> Supplied material
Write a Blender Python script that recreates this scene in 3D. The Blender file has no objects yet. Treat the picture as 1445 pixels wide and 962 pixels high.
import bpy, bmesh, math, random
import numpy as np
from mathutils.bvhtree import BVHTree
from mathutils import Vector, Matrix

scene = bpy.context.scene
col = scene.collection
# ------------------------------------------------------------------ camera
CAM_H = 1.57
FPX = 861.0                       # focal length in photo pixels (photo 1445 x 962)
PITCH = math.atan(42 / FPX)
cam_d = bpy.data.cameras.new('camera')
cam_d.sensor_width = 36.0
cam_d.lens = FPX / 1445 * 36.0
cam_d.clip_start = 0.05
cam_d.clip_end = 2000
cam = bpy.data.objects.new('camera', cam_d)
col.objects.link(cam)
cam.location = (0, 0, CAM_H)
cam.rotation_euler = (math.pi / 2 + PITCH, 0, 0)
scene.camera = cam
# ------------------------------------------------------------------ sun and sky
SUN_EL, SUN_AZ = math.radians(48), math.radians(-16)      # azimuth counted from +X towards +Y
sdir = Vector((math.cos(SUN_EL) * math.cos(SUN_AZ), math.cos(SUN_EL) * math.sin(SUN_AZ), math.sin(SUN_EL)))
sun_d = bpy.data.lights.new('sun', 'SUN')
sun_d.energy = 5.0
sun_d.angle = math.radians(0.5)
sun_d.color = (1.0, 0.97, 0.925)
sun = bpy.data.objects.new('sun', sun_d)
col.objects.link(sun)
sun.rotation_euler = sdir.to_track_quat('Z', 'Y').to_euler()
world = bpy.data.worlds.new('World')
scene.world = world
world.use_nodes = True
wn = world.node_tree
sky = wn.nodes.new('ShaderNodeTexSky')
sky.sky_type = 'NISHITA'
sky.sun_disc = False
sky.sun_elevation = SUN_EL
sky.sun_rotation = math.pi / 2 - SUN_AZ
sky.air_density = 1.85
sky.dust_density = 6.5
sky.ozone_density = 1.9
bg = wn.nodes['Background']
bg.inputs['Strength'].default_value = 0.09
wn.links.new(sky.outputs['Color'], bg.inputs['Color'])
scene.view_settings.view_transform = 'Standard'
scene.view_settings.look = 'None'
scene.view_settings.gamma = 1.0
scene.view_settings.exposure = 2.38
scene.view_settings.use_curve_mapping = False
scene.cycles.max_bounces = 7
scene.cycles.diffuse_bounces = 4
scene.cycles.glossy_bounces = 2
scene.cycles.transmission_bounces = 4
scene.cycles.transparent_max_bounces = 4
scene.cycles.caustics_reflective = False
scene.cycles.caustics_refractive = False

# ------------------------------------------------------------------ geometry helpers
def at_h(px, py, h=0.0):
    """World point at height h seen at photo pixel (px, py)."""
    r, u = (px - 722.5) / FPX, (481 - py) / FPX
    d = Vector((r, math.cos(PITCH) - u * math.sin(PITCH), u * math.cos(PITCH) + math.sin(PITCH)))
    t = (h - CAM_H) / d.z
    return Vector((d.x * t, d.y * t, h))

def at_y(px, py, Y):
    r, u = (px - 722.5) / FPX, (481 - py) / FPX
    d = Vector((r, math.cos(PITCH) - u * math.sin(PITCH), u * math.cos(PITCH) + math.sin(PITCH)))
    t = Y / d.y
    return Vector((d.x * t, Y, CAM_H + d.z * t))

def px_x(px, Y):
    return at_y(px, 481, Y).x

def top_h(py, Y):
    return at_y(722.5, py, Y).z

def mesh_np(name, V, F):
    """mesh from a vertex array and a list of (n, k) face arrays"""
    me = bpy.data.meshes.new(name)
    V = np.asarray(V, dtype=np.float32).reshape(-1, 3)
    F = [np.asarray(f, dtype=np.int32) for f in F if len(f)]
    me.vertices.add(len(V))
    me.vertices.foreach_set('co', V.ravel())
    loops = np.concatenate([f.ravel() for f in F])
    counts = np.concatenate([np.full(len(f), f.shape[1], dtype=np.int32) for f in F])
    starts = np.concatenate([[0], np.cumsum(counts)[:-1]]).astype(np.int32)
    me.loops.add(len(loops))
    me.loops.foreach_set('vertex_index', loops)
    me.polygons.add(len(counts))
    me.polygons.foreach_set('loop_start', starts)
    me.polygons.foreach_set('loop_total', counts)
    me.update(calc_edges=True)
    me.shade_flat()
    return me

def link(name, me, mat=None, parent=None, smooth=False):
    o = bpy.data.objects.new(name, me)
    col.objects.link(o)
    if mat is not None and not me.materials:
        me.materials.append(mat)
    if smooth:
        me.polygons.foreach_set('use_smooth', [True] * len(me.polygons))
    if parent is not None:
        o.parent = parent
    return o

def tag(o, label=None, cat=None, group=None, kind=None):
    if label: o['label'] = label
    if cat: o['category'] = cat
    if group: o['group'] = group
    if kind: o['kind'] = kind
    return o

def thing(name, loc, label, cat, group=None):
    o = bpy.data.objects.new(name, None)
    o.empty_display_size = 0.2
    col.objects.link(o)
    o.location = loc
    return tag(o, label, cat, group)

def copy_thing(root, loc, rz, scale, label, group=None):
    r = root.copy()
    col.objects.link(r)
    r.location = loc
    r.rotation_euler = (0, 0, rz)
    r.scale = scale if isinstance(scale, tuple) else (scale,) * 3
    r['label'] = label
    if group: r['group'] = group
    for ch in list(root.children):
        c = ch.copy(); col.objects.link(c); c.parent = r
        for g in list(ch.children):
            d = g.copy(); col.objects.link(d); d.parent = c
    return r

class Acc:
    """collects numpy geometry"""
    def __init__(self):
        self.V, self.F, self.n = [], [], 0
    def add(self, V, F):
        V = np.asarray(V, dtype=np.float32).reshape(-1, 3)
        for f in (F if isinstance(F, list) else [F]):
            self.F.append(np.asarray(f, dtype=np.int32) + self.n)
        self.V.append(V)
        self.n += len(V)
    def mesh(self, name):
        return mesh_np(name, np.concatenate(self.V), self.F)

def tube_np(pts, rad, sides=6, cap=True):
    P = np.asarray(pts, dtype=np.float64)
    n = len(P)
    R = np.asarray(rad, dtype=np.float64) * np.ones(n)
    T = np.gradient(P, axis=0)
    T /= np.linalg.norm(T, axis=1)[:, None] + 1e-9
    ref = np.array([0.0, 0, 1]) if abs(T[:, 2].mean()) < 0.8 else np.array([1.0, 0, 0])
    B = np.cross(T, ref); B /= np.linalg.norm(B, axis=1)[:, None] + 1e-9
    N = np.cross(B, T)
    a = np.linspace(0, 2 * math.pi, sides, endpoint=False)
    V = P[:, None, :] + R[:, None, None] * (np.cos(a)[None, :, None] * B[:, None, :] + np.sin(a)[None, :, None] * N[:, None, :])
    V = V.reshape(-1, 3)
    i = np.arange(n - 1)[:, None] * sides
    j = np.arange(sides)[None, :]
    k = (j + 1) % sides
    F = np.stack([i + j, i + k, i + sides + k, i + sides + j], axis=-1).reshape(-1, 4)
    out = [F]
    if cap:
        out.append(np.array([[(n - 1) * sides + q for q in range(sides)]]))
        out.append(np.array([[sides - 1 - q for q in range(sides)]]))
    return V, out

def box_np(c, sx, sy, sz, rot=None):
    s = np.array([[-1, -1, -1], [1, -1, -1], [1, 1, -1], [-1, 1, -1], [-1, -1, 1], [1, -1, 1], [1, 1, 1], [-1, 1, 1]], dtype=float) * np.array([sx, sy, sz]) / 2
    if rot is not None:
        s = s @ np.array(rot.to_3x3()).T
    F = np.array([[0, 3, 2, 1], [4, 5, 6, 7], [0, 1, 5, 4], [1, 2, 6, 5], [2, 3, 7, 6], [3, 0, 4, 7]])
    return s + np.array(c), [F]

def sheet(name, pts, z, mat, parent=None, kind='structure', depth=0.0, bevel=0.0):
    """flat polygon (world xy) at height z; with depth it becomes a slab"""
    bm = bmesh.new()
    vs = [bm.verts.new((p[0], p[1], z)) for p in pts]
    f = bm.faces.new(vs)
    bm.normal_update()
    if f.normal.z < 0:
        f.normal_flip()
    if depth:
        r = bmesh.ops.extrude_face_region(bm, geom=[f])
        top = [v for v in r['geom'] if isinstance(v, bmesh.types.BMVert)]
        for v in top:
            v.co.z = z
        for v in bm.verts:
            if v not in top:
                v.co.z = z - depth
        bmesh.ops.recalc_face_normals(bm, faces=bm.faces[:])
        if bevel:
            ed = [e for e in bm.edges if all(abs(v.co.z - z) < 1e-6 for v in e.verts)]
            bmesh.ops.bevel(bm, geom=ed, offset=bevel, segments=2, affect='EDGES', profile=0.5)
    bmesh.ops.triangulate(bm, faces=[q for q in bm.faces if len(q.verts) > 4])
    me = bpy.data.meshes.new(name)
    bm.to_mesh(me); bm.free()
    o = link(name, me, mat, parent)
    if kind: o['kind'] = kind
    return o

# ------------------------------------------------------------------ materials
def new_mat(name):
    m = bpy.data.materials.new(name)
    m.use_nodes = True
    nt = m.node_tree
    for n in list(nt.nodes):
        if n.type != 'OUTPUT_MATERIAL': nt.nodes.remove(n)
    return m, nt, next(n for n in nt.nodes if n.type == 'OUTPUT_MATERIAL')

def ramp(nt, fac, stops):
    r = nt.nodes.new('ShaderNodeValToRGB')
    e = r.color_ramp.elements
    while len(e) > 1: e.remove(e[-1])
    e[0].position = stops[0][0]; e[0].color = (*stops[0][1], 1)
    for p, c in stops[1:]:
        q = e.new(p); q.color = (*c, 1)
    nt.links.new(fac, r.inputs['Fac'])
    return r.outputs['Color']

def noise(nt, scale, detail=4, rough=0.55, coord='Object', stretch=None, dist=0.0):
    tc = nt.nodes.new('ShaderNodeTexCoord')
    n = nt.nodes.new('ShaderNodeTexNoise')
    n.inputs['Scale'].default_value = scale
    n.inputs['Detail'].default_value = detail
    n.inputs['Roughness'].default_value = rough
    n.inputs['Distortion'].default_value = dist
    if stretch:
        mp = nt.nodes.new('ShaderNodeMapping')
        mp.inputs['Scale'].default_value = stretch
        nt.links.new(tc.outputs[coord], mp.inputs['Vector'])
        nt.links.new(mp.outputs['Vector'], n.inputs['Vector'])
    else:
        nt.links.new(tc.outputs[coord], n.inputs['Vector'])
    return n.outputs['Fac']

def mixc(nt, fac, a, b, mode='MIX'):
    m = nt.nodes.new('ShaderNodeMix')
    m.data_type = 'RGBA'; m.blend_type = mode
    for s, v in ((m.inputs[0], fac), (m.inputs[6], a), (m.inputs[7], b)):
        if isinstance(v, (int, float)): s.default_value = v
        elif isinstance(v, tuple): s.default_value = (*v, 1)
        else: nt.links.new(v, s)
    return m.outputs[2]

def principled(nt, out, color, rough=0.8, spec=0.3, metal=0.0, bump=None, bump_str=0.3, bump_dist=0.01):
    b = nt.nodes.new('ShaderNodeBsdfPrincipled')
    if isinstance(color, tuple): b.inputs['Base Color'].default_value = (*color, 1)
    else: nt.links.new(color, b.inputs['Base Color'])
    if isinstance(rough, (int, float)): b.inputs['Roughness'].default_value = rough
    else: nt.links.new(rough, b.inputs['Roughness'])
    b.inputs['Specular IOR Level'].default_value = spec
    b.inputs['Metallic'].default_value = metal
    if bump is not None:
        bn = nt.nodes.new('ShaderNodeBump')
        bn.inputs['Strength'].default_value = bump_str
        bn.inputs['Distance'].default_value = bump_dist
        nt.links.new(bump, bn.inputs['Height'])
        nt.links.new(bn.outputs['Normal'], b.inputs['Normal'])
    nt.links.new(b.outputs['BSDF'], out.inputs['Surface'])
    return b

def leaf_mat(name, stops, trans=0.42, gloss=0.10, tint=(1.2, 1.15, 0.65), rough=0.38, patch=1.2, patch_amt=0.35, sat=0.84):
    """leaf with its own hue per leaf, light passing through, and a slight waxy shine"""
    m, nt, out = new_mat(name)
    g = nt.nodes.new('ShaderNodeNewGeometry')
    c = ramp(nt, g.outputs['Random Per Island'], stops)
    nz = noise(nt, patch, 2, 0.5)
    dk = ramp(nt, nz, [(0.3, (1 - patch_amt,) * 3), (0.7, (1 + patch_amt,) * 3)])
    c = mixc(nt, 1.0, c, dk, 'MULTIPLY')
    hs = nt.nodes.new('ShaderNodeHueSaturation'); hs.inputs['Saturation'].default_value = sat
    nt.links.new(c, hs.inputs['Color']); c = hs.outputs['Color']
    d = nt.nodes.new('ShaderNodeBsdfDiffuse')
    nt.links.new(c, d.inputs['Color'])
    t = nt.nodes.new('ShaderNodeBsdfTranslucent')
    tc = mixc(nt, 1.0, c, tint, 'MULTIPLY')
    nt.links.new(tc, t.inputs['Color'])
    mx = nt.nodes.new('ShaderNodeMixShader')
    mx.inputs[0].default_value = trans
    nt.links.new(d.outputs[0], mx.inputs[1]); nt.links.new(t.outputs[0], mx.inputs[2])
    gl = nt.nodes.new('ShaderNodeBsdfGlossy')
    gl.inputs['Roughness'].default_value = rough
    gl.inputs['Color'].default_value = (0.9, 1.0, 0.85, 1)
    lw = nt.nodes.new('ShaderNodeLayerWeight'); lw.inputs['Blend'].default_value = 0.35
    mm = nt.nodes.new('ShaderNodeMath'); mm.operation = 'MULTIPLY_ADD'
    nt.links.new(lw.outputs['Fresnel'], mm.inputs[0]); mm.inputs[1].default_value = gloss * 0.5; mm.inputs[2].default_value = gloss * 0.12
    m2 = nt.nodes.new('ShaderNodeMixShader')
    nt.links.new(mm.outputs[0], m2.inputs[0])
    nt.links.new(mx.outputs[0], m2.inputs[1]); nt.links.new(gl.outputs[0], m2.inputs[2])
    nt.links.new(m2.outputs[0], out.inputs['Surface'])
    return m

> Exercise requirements
Return exactly the opening lines of the listing above, ending with the line that has "from mathutils import Vector, Matrix".

> Answer to the task
Write a Blender Python script that recreates this scene in 3D. The Blender file has no objects yet. Treat the picture as 1445 pixels wide and 962 pixels high.
import bpy, bmesh, math, random
import numpy as np
from mathutils.bvhtree import BVHTree
from mathutils import Vector, Matrix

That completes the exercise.